Перестройка, следовательно, открыла настоящий ящик Пандоры, создавая все более и более неконтролируемую ситуацию. Центристская политика Горбачева есть на самом деле ходьба по краю пропасти, в обстановке неустойчивого равновесия между двумя тенденциями, столкновение которых неизбежно. Кровавое разрешение этого столкновения, такое, какое мы недавно видели в Китае, дает представление о жестокости конвульсий, которые, в свою очередь, поразят и страны Восточного блока. И эти столкновения будут тем более жестокими, что в СССР, как и в его странах-сателлитах, скопилось невероятное количество ненависти среди населения по отношению к сталинистской камарилье, синониме террора, убийств, пыток, голода и феноменального циничного высокомерия.

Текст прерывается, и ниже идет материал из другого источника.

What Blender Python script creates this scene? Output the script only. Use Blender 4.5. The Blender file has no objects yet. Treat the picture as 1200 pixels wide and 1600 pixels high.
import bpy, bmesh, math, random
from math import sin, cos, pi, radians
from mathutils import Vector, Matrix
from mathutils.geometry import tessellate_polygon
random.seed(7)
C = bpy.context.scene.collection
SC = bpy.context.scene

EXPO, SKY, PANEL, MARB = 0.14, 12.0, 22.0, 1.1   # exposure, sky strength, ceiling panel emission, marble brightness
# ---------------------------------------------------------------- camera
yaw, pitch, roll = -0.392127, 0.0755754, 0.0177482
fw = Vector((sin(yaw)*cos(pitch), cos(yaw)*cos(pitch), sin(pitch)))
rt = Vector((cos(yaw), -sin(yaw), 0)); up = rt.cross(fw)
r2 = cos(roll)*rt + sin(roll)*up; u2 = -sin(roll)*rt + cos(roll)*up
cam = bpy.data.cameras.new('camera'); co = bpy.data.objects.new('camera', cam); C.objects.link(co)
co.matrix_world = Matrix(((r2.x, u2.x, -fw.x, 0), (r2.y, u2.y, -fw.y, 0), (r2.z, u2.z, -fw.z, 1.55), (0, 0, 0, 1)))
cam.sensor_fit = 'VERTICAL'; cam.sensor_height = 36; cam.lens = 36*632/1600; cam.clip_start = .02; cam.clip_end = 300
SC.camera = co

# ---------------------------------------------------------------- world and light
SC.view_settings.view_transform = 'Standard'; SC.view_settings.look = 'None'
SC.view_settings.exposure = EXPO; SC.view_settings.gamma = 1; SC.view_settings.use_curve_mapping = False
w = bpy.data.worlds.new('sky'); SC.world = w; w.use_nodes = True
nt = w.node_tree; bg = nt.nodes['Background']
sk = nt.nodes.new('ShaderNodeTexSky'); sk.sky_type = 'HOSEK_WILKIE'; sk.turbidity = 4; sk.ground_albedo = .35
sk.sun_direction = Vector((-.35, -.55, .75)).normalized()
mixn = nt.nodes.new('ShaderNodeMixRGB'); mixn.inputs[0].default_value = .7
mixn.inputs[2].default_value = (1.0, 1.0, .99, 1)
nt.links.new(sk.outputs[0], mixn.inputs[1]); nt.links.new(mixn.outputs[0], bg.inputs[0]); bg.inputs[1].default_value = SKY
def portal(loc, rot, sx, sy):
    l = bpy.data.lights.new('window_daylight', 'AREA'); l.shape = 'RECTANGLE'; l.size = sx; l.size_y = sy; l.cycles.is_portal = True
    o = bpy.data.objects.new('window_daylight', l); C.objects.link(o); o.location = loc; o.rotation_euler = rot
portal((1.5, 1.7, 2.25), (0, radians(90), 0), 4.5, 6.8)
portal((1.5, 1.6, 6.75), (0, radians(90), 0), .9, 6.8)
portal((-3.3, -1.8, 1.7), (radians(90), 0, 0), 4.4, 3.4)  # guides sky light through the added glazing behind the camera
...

Таким образом, в этих странах открылся беспрецедентный период нестабильности, потрясений и хаоса, значение которых далеко выходит за их границы. В частности, конвульсии, которые вскоре еще усилятся в Восточном блоке, отнимая у СССР его статус мировой державы, открывают двери для дестабилизации целого созвездия империалистических держав, которые вышли из второй мировой войны вместе с Ялтинскими соглашениями.
Примечания:
- См. нашу брошюру “Упадок капитализма”.
- Внутренний крах революции в СССР в 20-е годы стал ценным подарком для всей мировой буржуазии. С одной стороны, этот крах означал окончание угрозы, которую представлял из себя СССР в первые годы, которые последовали за Октябрьской революцией 1917 года и против которой вся буржуазия мобилизовалась в поддержку белых армий. С другой стороны, это, пришедшая изнутри контрреволюция позволяла поддерживать ложь о “социалистической” природе сталинистских режимов, которая в течение десятилетий позволяла сбивать в толку, парализовывать борьбу пролетариата и сделать из самой идеи социалистической революции настоящее пугало. И ту же самую ложь западная буржуазия продолжает эксплуатировать и сегодня, представляя смерть сталинизма, как “смерть коммунизма”.
- См. “Revue Internationale” №№ 44; 51; 52; 53.